The phrase, “both candidates propose reforms in which the health system would continue to be structured around private insurance markets,” should set off deafening alarm bells and sirens. Schemes designed around U.S.-style private insurance markets can never achieve our goal of affordable health care for everyone.

Some say that we could do it if we required everyone to participate through individual and employer mandates. With an average family policy now priced at $12,600, not including deductibles and copayments, it is unrealistic to require individuals and small businesses to purchase coverage and health care with money that they do not have. Even Sen. McCain understands that the government is going to have to ante up, but that alone is still not enough since his proposal would leave 65 million uninsured.

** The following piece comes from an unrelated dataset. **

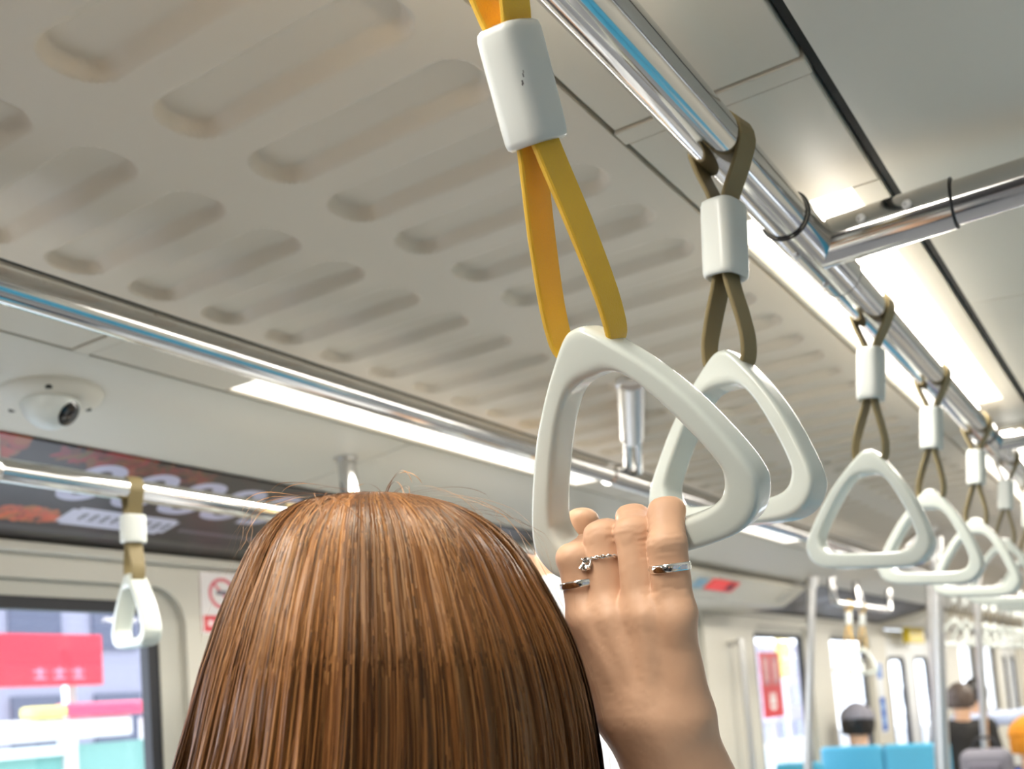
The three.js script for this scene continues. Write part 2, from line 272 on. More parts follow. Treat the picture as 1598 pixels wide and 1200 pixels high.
function gripGeo() {
  const A = closed(OUT), B = closed(INN), n = 168, m = 48, pos = [], uv = [], idx = [];
  for (let i = 0; i <= n; i++) { const o = A.getPoint((i % n) / n), q = B.getPoint((i % n) / n), cx = (o.x + q.x) / 2, cy = (o.y + q.y) / 2, ax = (o.x - q.x) / 2, ay = (o.y - q.y) / 2;
    const hz = 0.0145;
    for (let k = 0; k <= m; k++) { const t = 2 * Math.PI * (k % m) / m, c = Math.cos(t), s = Math.sin(t), p = 2 / 5.2, u = Math.sign(c) * Math.abs(c) ** p, v = Math.sign(s) * Math.abs(s) ** p; pos.push(cx + ax * u, cy + ay * u, hz * v); uv.push(i / n * 8, k / m); } }
  for (let i = 0; i < n; i++) for (let k = 0; k < m; k++) { const a = i * (m + 1) + k, b = a + 1, c = a + m + 1, d = c + 1; idx.push(a, b, c, b, d, c); }
  const g = new THREE.BufferGeometry(); g.setAttribute('position', new THREE.Float32BufferAttribute(pos, 3)); g.setIndex(idx); g.computeVertexNormals();
  // weld the normals along the two closing edges
  const N = g.attributes.normal; for (let k = 0; k <= m; k++) { const a = k, b = n * (m + 1) + k, v = new THREE.Vector3().fromBufferAttribute(N, a).add(new THREE.Vector3().fromBufferAttribute(N, b)).normalize(); N.setXYZ(a, v.x, v.y, v.z); N.setXYZ(b, v.x, v.y, v.z); }
  for (let i = 0; i <= n; i++) { const a = i * (m + 1), b = a + m, v = new THREE.Vector3().fromBufferAttribute(N, a).add(new THREE.Vector3().fromBufferAttribute(N, b)).normalize(); N.setXYZ(a, v.x, v.y, v.z); N.setXYZ(b, v.x, v.y, v.z); }
  g.setAttribute('uv', new THREE.Float32BufferAttribute(uv, 2)); return g;
}
function sleeveGeo(len) {
  const a = 0.0135, b = 0.0185, m = 36, pos = [], uv = [], idx = [], rows = [[0, 0.70, 0.004], [0, 0.86, 0], [0.0012, 0.955], [0.004, 1], [0.012, 1.01], [len - 0.012, 1.01], [len - 0.004, 1], [len - 0.0012, 0.955], [len, 0.86], [len, 0.70, -0.004]];
  rows.forEach(([y, s, dy = 0]) => { for (let k = 0; k <= m; k++) { const t = 2 * Math.PI * (k % m) / m, c = Math.cos(t), q = Math.sin(t), p = 2 / 3.4; pos.push(a * s * Math.sign(c) * Math.abs(c) ** p, -y - dy, b * s * Math.sign(q) * Math.abs(q) ** p); uv.push(k / m, y / len); } });
  for (let i = 0; i + 1 < rows.length; i++) for (let k = 0; k < m; k++) { const p = i * (m + 1) + k, q = p + 1, r = p + m + 1, s = r + 1; idx.push(p, q, r, q, s, r); }
  const g = new THREE.BufferGeometry(); g.setAttribute('position', new THREE.Float32BufferAttribute(pos, 3)); g.setAttribute('uv', new THREE.Float32BufferAttribute(uv, 2)); g.setIndex(idx); g.computeVertexNormals();
  const N = g.attributes.normal; rows.forEach((_, i) => { const p = i * (m + 1), q = p + m, v = new THREE.Vector3().fromBufferAttribute(N, p).add(new THREE.Vector3().fromBufferAttribute(N, q)).normalize(); N.setXYZ(p, v.x, v.y, v.z); N.setXYZ(q, v.x, v.y, v.z); });
  return g;
}
const GRIP = gripGeo(), SLEEVE = sleeveGeo(0.058);
function beltPath(railR, st, sb, apex, spread, ring) {      // half the belt; the other half mirrored
  const r = railR + 0.0018, half = [[0, r], ...[18, 36, 54, 72, 90, 104].map((d) => [r * Math.sin(d * Math.PI / 180), r * Math.cos(d * Math.PI / 180)])];
  const curve = new THREE.CatmullRomCurve3([[r * 0.97, -r * 0.24], [r * 0.70, -r * 0.95], [0.0068, -st + 0.005], [0.0036, -st - 0.008], [0.0036, -sb + 0.008], [0.0052, -sb - 0.004], [spread * 0.72, -sb - (apex - sb) * 0.50], [spread, -apex + 0.006], [spread * 0.93, -apex - 0.0095], [spread * 0.60, -apex - 0.0150]].map(([x, y]) => new THREE.Vector3(x, y, 0)), false, 'centripetal');
  const all = [...half, ...curve.getPoints(40).slice(1).map((p) => [p.x, p.y])];
  return [...all.slice(1).reverse().map(([x, y]) => [-x, y]), ...all];
}
function makeStrap({ p, rail = RR, st = 0.044, sb = 0.102, apex = 0.1575, spread = 0.0165, belt = M.olive, rot = [0.02, -0.06, -0.115], grip = [0, 0, 0], gscale = [1, 1, 1], label, group, width = 0.0235 }) {
  const t = thing('hand_strap', label, 'hand strap', p, group); t.rotation.set(...rot, 'YXZ');
  part('belt', ribbon(beltPath(rail, st, sb, apex, spread), width, 0.0032, 0.74), belt, t);
  part('sleeve', SLEEVE, M.sleeve, t).position.y = -st;
  const g = part('grip', GRIP, M.handle, t); g.position.y = -apex; g.rotation.set(...grip, 'YXZ'); g.scale.set(...gscale);
  return t;
}
const XS = -0.252;
{ // the strap that is being held: yellow, longer, pulled forward
  const scuffed = M.sleeve.clone(); scuffed.color.set(0xffffff); // two small dark scuff marks on this sleeve
  scuffed.map = canvas(256, 256, (c) => { c.fillStyle = '#d0d3ce'; c.fillRect(0, 0, 256, 256); c.fillStyle = '#55524e'; c.fillRect(40, 124, 3, 9); c.fillRect(42, 122, 2, 5); c.fillRect(36, 138, 2, 8); c.fillStyle = '#8a8780'; c.fillRect(34, 146, 2, 6); });
  const t = makeStrap({ p: [XS, YR, -0.404], st: 0.072, sb: 0.130, apex: 0.2285, spread: 0.0180, belt: M.yellow, rot: [0.488, -0.05, -0.070], label: 'hand strap with a bright yellow belt, its grip held by the woman', width: 0.0285 });
  t.children[1].material = scuffed; const g = t.children[2]; t.updateMatrixWorld();           // the grip hangs a little more upright than its belt
  const q = new THREE.Quaternion().setFromEuler(new THREE.Euler(0.304, 0.02, 0.135, 'YXZ')), own = new THREE.Quaternion(); t.getWorldQuaternion(own);
  g.quaternion.copy(own.invert().multiply(q)); g.scale.set(1.03, 1.04, 1.06);
  g.position.copy(t.worldToLocal(new THREE.Vector3(-0.2637, 1.7075, -0.5095)));
}
const rightStraps = [
  [-0.7388, [0.029, -0.154, -0.08], 'hand strap with an olive belt just behind the yellow one, partly hidden by its grip'],
  [-1.19, [0.026, -0.06, -0.119], 'third hand strap along the right rail, its whole triangular grip in view'],
  [-1.524, [0.026, -0.072, -0.121], 'fourth hand strap along the right rail, its grip overlapped by the third'],
  [-1.89, [0.0, -0.065, -0.109], 'fifth hand strap along the right rail, next to the second tee joint'],
  [-2.245, [0.03, -0.04, -0.13], 'sixth hand strap along the right rail, close to the right edge of the view'],
  [-2.60, [0.02, -0.05, -0.12], 'seventh hand strap along the right rail, cut by the right edge of the view'],
];
for (const [z, rot, label] of rightStraps) makeStrap({ p: [XS, YR, z], rot, label });
const wallStraps = [
  [[-1.205, 1.836, -0.93], M.olive, [0.0, -0.28, -0.03], 'olive hand strap hanging in front of the side window at the left', 1],
  [[-1.205, 1.836, -1.235], M.olive, [0.0, -0.25, -0.05], 'olive hand strap on the left seat rail, touching the edge of the hair', 1],
  [[-1.255, 1.836, -4.80], M.yellow, [0, 0.1, -0.09], 'distant yellow strap on the seat rail beyond the doorway, nearer of the two'],
  [[-1.255, 1.836, -5.04], M.yellow, [0, 0.1, -0.09], 'distant yellow strap on the seat rail beyond the doorway, farther of the two'],
];
for (const [p, belt, rot, label, small] of wallStraps) { // the straps over the nearer seats are a shorter, smaller kind
  const t = makeStrap({ p, rail: 0.0155, belt, rot, label, st: 0.035, sb: small ? 0.075 : 0.093, apex: small ? 0.117 : 0.19, spread: small ? 0.0145 : 0.0165, width: small ? 0.021 : 0.0235, gscale: small ? [0.87, 0.78, 0.9] : [1, 1, 1] });
  if (small) t.children[1].scale.set(0.95, 0.69, 0.9);
}
makeStrap({ p: [-0.856, YR, -1.495], rail: 0.0165, belt: M.yellow, rot: [0, 0.1, -0.05], apex: 0.195, st: 0.05, sb: 0.108, label: 'yellow hand strap on the left rail, held by the white-sleeved passenger, mostly hidden' });
for (let i = 0; i < 14; i++) makeStrap({ p: [-0.856, YR, -5.15 - i * 0.30], rail: 0.0165, rot: [0, 0.04, -0.10], apex: 0.165, label: 'pale hand strap in the distant row hanging along the left rail', group: 'distant straps of the left rail', belt: M.olive });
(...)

With a national health expenditure of $2.4 trillion, we already have enough to fund a universal risk pool that would pay for all necessary services for absolutely everyone, but only if we were to do it through a single payer national health program. If we were to attempt it using private plans that were truly effective in preventing financial hardship, and that had government subsidies that would make the premiums affordable, the inefficiencies would add close to half a trillion dollars to our national health care bill, and too many individuals would still fall through the cracks.

So what about choices for America? Which candidate? Or which health reform proposal?

In a September 30 interview with the Des Moines Register editorial board, Sen. McCain provides us with some insight to these choices: “I’ve always been a free enterprise person who thinks that families make the best choices for themselves and their future. That’s a dramatically different philosophy than my Democrat friends, in my view, who think that government is the answer. Sen. Obama wants to create a huge health care bureaucracy for America.”

Sen. Obama has said that, if starting from scratch, we would create a single payer system. That’s the health reform proposal that Americans should choose if we’re really serious about including absolutely everyone in an affordable program. And which candidate do you think would approve this message?